REVIEW: X MINUS ONE (02)
Saturday, December 6th, 2008
(Transcript from East Boston Times-Free Press, The Revere Journal, The Winthrop Sun Transcript, and The Everett Independent. Published November 20, 2008.)
X MINUS ONE A SCI-FI HIT
By Sheila Barth
Sometimes, things aren’t what they seem, especially in stage adaptations of an old 1950s science-fiction radio series. Daring young theater company, Counter-Productions, has left its earthly boundaries and entered the world of the unknown, the surreal, the ironic, taking us with them on an exciting, two-hour, three 30-minute episodes futuristic ride.
The group selected George Lefferts’ “The Parade,” an ironic play about a Martian invasion in New York City that’s on the same plane as mass hysterics-evoking Orson Welles’ terrifying program “War of the Worlds” in 1938; Murray Leinster’s wild and wacky “A Logic Named Joe,” and JT MacIntosh’s “Hallucination Orbit,” that are both in the same genre of Rod Serling’s 1959-1964 successful, creepy TV series, “The Twilight Zone”. Each episode is separated by two 10-minute intermissions.
Counter-Productions Theatre, a multi-talented group many of whom were spawned at Salem State College’s acclaimed drama department, raised eyebrows and critical attention last June with its production “Glengarry Glen Ross”. The group is doing all that and more in this latest production that ends Sunday.
Besides being a talented group of actors, they work magic, converting a small space at black box Piano Factory Theatre into a 1950s office in Manhattan, a futuristic company office (in 1974) and a one-man outpost on Pluto.
Time flies swiftly in all three episodes beamed as radio programs, deft-ly directed by Newburyport resident Brian McCarthy. The group makes great use of an upper tier and simple props, relying on the actors’ abilities and impressive eye-popping special effects provided by lighting designer Jess Schneider and realistic sound effects - piped-in radio broadcasts, stir-ring dramatic music, lift-offs and blast-offs, crowd, bleeping outer space and robotic sounds -designed by actor Ted Clement.
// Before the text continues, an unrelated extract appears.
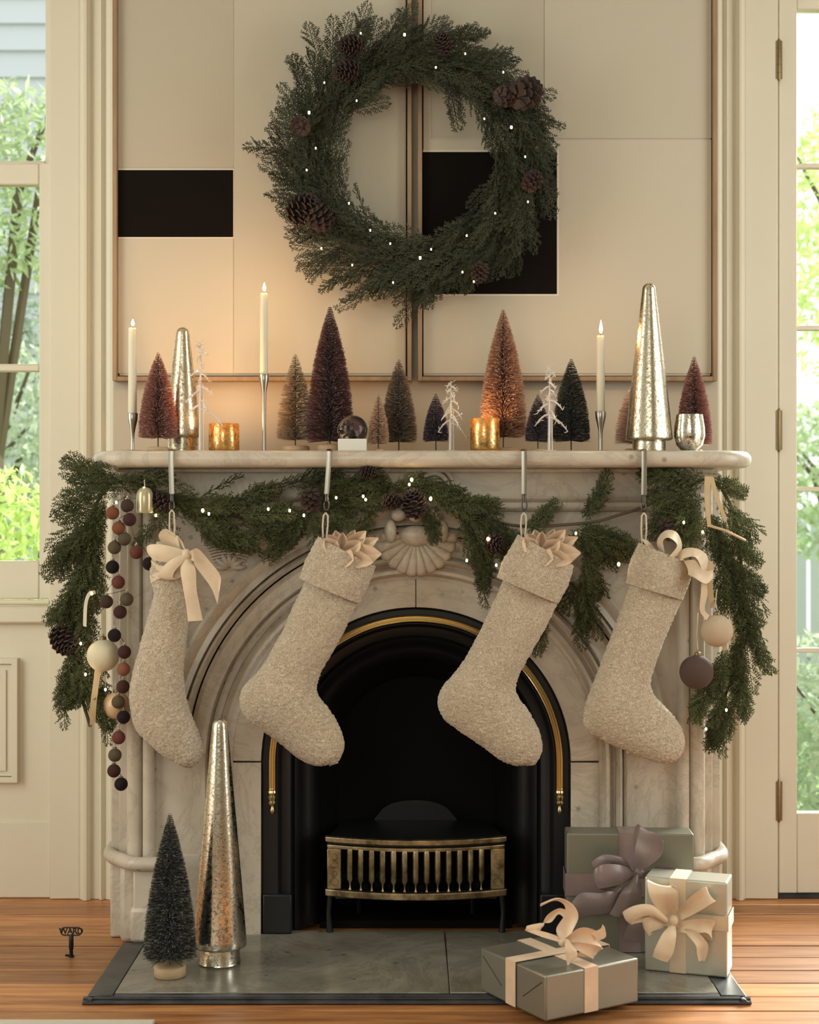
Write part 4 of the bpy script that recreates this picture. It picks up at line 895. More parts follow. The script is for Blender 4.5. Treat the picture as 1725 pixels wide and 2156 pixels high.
# ------------------------------------------------------------------ mercury glass trees
def glass_tree(label, x, ytop, ycol, ybase, wtop, wbot, wcol, Y, base_z, m, flutes):
    X = PX(x, Y); u = Y/F; t = thing('glass_cone_tree', label, 'ornament', (X, Y, base_z), 'mercury glass trees')
    z0 = PZ(ycol, Y)-base_z; z1 = PZ(ytop, Y)-base_z; h = z1-z0; ra, rb2 = wtop/2*u, wbot/2*u
    prof = [(rb2*0.86, z0-0.002), (rb2*0.98, z0), (rb2, z0+0.004)]
    for k in range(1, 26):
        tt = k/26; prof.append((rb2+(ra-rb2)*tt**1.10, z0+(h-ra)*tt))
    for k in range(0, 8): a = PI/2*k/7.2; prof.append((ra*math.cos(a), z1-ra+ra*math.sin(a)))
    prof.append((0.0001, z1))
    wob = lambda a, z: 1+0.010*math.cos(flutes*a)*(1-0.5*(z-z0)/h)+0.006*math.cos(3*a+1+z*9)
    MB().lathe(prof, 72, (X, Y, base_z), wob).build('glass_cone', M[m], t, angle=70)
    rc = wcol/2*u
    MB().lathe([(rc*0.97, 0.0004), (rc, 0.003), (rc*0.97, 0.006), (rc*0.96, z0-0.006), (rc*0.93, z0-0.001)], 48, (X, Y, base_z)).build('base_ring', M[m], t, angle=50)
glass_tree('tall silver mercury glass tree standing on the hearth', 463, 1512, 1990, 2036, 33, 112, 88, 3.34, ZH, 'mercury', 7)
glass_tree('tall champagne mercury glass tree at the right end of the mantel', 1367, 596, 926, 945, 28, 98, 72, 3.53, ZS, 'mercury_gold', 8)
glass_tree('shorter champagne mercury glass tree behind the dusty pink tree', 385, 689, 920, 945, 28, 76, 66, 3.63, ZS, 'mercury_gold', 7)
# ------------------------------------------------------------------ glass twig trees
def twig_tree(label, x, ytop, wpx, Y, seed):
    X = PX(x, Y); t = thing('glass_twig_tree', label, 'ornament', (X, Y, ZS), 'glass twig trees'); rg_ = random.Random(seed); u = Y/F
    zt_ = PZ(ytop, Y)
    MB().tube([(X-0.002, Y, ZS+0.001), (X-0.001, Y, (ZS+zt_)/2), (X, Y, zt_)], [0.0032, 0.0026, 0.0008], 8).build('trunk', M['twig_glass'], t)
    MB().lathe([(0.016, 0), (0.016, 0.002), (0.004, 0.004)], 20, (X, Y, ZS+0.0003)).build('foot', M['twig_glass'], t)
    MB().tube([(X+0.0055, Y+0.003, ZS+0.003), (X+0.004, Y+0.002, ZS+(zt_-ZS)*0.6)], 0.0017, 8).build('rod', M['twig_glass'], t)
    for k in range(15):
        f = k/14; z = ZS+(zt_-ZS)*(0.34+0.56*f); a = k*2.4+rg_.random()*0.6; L = wpx/2*u*(1.12-0.86*f)*rg_.uniform(0.8, 1.1)
        d = Vector((math.cos(a), 0.6*math.sin(a), 0)); b_ = MB()
        pts = [Vector((X, Y, z+0.010))+d*L*s-Vector((0, 0, L*0.75*s*s)) for s in (0, 0.33, 0.66, 1)]
        b_.tube(pts, [0.0024, 0.0024, 0.0020, 0.0008], 6)
        for j in range(5):
            p = pts[1]+(pts[3]-pts[1])*rg_.random(); e = Vector((rg_.gauss(0, 1), rg_.gauss(0, 0.6), rg_.gauss(0.3, 0.8))).normalized()*0.009
            b_.tube([p, p+e], [0.0014, 0.0006], 5)
        b_.build('branch', M['twig_glass'], t)
    b_ = MB()
    for k in range(9):
        z = zt_-0.004-0.0035*k; a = k*2.0; b_.tube([(X, Y, z), (X+0.012*math.cos(a), Y+0.008*math.sin(a), z+0.006)], [0.0010, 0.0004], 5)
    b_.build('top_twigs', M['twig_glass'], t)
twig_tree('clear glass twig tree next to the left gold votive', 423, 715, 78, 3.52, 1)
twig_tree('clear glass twig tree between small plum tree and gold votive', 950, 802, 66, 3.52, 2)
twig_tree('clear glass twig tree between two dark bottle brush trees', 1158, 768, 72, 3.51, 3)
# ------------------------------------------------------------------ candles, flames and holders
def point(name, p, power, col, r):
    l = bpy.data.lights.new(name, 'POINT'); l.energy = power; l.color = col; l.shadow_soft_size = r
    o = bpy.data.objects.new(name, l); C.objects.link(o); o.location = p
def candle(word, x, yf, yt, yh, wpx, Y, basepx, dark=False, dx=0):
    u = Y/F; X = PX(x, Y); zh, zt_ = PZ(yh, Y), PZ(yt, Y); r = wpx/2*u
    h = thing('candlestick', 'slim silver candlestick of the '+word, 'candlestick', (X, Y, ZS), 'candlesticks')
    hh_ = zh-ZS; cr = r*1.28
    MB().lathe([(basepx/2*u, 0.0003), (basepx/2*u, 0.0018), (basepx/2*u*0.9, 0.003), (0.004, 0.0045)], 36, (X, Y, ZS)).build('base_plate', M['dark_metal'] if dark else M['steel'], h)
    k = min(0.045, hh_*0.52)
    MB().lathe([(0.0055, 0.003), (0.0045, 0.008), (0.0043, hh_*0.35), (0.0054, hh_-k), (cr*0.62, hh_-k*0.72), (cr*0.92, hh_-k*0.35), (cr, hh_-0.001), (cr*0.95, hh_), (r*0.99, hh_-0.001), (r*0.9, hh_-0.008)], 24, (X, Y, ZS)).build('stem_cup', M['steel'], h, angle=60)
    c = thing('taper_candle', 'lit ivory taper candle: '+word, 'candle', (X, Y, zh-0.006), 'taper candles')
    ht = zt_-(zh-0.006)
    MB().lathe([(r*0.90, 0), (r*1.0, 0.004), (r*0.97, ht*0.5), (r*0.90, ht-0.004), (r*0.80, ht-0.001), (r*0.35, ht-0.002), (0.0002, ht-0.003)], 24, (X, Y, zh-0.006)).build('wax', M['wax'], c, angle=60)
    MB().tube([(X, Y, zt_-0.004), (X+0.0004, Y, zt_+0.004), (X+0.0012, Y, zt_+0.008)], 0.0007, 6).build('wick', M['wick'], c)
    fh = (yt-yf)*u-0.003
    MB().lathe([(0.0002, 0), (0.0026, fh*0.10), (0.0042, fh*0.28), (0.0038, fh*0.45), (0.0022, fh*0.72), (0.0002, fh)], 16, (X+0.0008, Y, zt_+0.0035), None).build('flame', M['flame'], c)
    point('candle_light', (X, Y-0.0, zt_+0.012+fh*0.2), 1.15, (1.0, 0.54, 0.24), 0.010)
candle('shorter candle at the far left of the mantel', 279, 672, 690, 870, 18, 3.53, 60)
candle('tallest candle, left under the wreath', 556, 595, 617, 788, 17, 3.60, 64)
candle('rightmost candle, left of champagne glass tree', 1265, 674, 706, 866, 18, 3.56, 78, True)
# ------------------------------------------------------------------ votives
def votive(label, x, yt, wpx, Y, m, power, rnd=False):
    u = Y/F; X = PX(x, Y); h = PZ(yt, Y)-ZS; r = wpx/2*u; t = thing('votive_holder', label, 'candle holder', (X, Y, ZS), 'votive holders')
    wob = lambda a, z: 1+0.010*math.cos(9*a+z*40)
    if rnd: pr = [(r*0.35, 0.0004), (r*0.5, 0.002), (r*0.85, h*0.18), (r, h*0.42), (r*0.97, h*0.65), (r*0.86, h*0.95), (r*0.84, h), (r*0.80, h), (r*0.82, h*0.93), (r*0.92, h*0.6), (r*0.92, h*0.40), (r*0.7, h*0.16), (0.0002, h*0.12)]
    else: pr = [(r*0.80, 0.0004), (r*0.94, 0.002), (r, 0.007), (r, h*0.5), (r*0.99, h-0.001), (r*0.965, h), (r*0.94, h-0.001), (r*0.95, h*0.4), (r*0.92, 0.008), (0.0002, 0.006)]
    MB().lathe(pr, 56, (X, Y, ZS), wob).build('glass', M[m], t, angle=70)
    MB().lathe([(0.018*0.9, h*0.14), (0.018, h*0.15), (0.018, h*0.3), (0.017, h*0.31), (0.0002, h*0.30)], 24, (X, Y, ZS)).build('tealight', M['wax'], t)
    if power:
        MB().lathe([(0.0002, h*0.32), (0.0035, h*0.42), (0.0002, h*0.7)], 12, (X, Y, ZS)).build('flame', M['glow'], t)
        point('votive_light', (X, Y, ZS+h*0.97), power, (1.0, 0.50, 0.18), 0.012)
votive('gold mercury votive glowing beside the left glass twig tree', 472, 892, 64, 3.57, 'gold_glass', 2.8)
votive('gold mercury votive in front of the large copper tree', 1021, 881, 62, 3.52, 'gold_glass', 0.55)
votive('round silver mercury votive in front of the rose tree', 1452, 873, 66, 3.53, 'mercury', 0, True)
# ------------------------------------------------------------------ snow globe
u = 3.53/F; X = PX(743, 3.53)
sg = thing('snow_globe', 'small clear glass snow globe on a square cream base', 'snow globe', (X, 3.53, ZS))
MB().box(X-30*u, X+30*u, 3.53-30*u, 3.53+30*u, ZS+0.0003, PZ(925, 3.53)).build('base', M['white_paint'], sg, bevel=0.002)
MB().ball((X, 3.53, PZ(906, 3.53)), 32*u, seg=40, rings=28).build('globe', M['clear'], sg)
b_ = MB()
for k in range(3): b_.lathe([(0.011-0.0028*k, 0.006*k), (0.0005, 0.006*k+0.011)], 12, (X, 3.53, PZ(925, 3.53)+0.002))
b_.build('inner_tree', M['br_green'], sg)
# ------------------------------------------------------------------ stockings
def loft(rungs, Y, thick, n, m, amp, seed, closed_tip=True, exp=2.0, depth=None):
    q = np.array([[*P(a, b_, Y), *P(c, d, Y)] for a, b_, c, d in rungs]); q = catmull(q, n); A, B = q[:, :3], q[:, 3:]
    k = len(rungs); th = np.interp(np.linspace(0, 1, n), np.linspace(0, 1, len(thick)), thick)
    c = (A+B)/2; h = (B-A)/2; ang = np.linspace(0, 2*PI, m, endpoint=False)
    ca = np.sign(np.cos(ang))*np.abs(np.cos(ang))**(2/exp); sa = np.sign(np.sin(ang))*np.abs(np.sin(ang))**(2/exp)
    V = c[:, None]+h[:, None]*ca[None, :, None]+np.array([0, 1.0, 0])*(sa[None, :]*th[:, None])[:, :, None]
    du = np.gradient(V, axis=0); dv = (np.roll(V, -1, 1)-np.roll(V, 1, 1)); N = np.cross(du, dv); N /= np.maximum(np.linalg.norm(N, axis=2, keepdims=True), 1e-9)
    if amp:
        D = np.zeros(V.shape[:2])
        for i in range(n):
            for j in range(m):
                p = Vector(V[i, j]); D[i, j] = -amp*min(1.0, noise.voronoi(p*165)[0][0]*1.5)+0.0035*noise.noise(p*14+Vector((seed, 0, 0)))+amp*0.5
        s_ = np.sign(np.sum(N*(V-c[:, None]), axis=2)); V = V+N*(s_*D)[:, :, None]
    i = np.arange(n-1)[:, None]; j = np.arange(m)[None, :]; a = i*m+j; b2 = i*m+(j+1) % m
    Fq = np.stack([a, b2, b2+m, a+m], 2).reshape(-1, 4)
    return V.reshape(-1, 3), Fq
def loft_obj(name, V, Fq, m, parent):
    me = mesh_np(name, V, Fq); b_ = bmesh.new(); b_.from_mesh(me); bmesh.ops.holes_fill(b_, edges=b_.edges, sides=400); bmesh.ops.recalc_face_normals(b_, faces=b_.faces); b_.to_mesh(me); b_.free()
    return finish(name, me, m, parent, angle=80)
S2 = [(652, 1190, 770, 1235), (640, 1225, 755, 1268), (614, 1285, 731, 1318), (582, 1350, 704, 1368), (547, 1408, 680, 1408), (514, 1446, 670, 1436), (504, 1480, 669, 1456), (516, 1512, 678, 1474), (552, 1540, 694, 1494), (592, 1568, 710, 1520), (632, 1597, 722, 1548), (662, 1612, 726, 1575), (688, 1612, 716, 1600), (700, 1607, 705, 1605)]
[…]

In “The Parade,” Clement is razzle-dazzle, fast-talking promoter Syd Ryan, who thinks he organized a huge special, surprise promotion with a parade down Fifth Avenue, using 150 movie extras and related events, for a 20th Century sci-fi movie about an invasion of the Martians. Ryan is overwhelmed when the surprise is on him – and the world. The supporting cast is equally effective, save actor Anthony Dangerfield, who as radio announcer Ken Daily, speaks too softly and too quickly to be discernible at times.
Episode Two, “A Logic Named Joe,” features Clement as Mr. DeMarco, a futuristic, simpleton dad with a wild son named Freddy (well played by Gregory Glenn), who comes to a Logics store to buy a machine that does everything, other than breathe for its patrons, but includes built-in safeguards. The machines suddenly reprogrammed themselves, creating terrifying havoc. Ian Conway as concerned Logics employer Frank Caldwell does a great job here, as does Nathan Seavey as Frank’s complacent coworker, Mike, and Rob Gustison as a bullying police sergeant. Devon Scalisi as Archibald the drunk is a riot.
Scalisi does a full turn in the starring role of astronaut Collin Orde in Episode Three, “Hallucination Orbit,” who has been alone for 6-1/2 years at Pluto Station outpost 3, unaware he is about to be rescued, deprogrammed, and returned to the US. He struggles with distinguishing hallucinations from reality, seeing girlfriends, visiting airships, fighting off the dreaded “solitosis,” (losing his mind from his long-term solitude). The rest of the troupe – Jennifer Lindquist, Alison Meirowitz, Meghan Hamilton, Joye Thaller – are also colorful.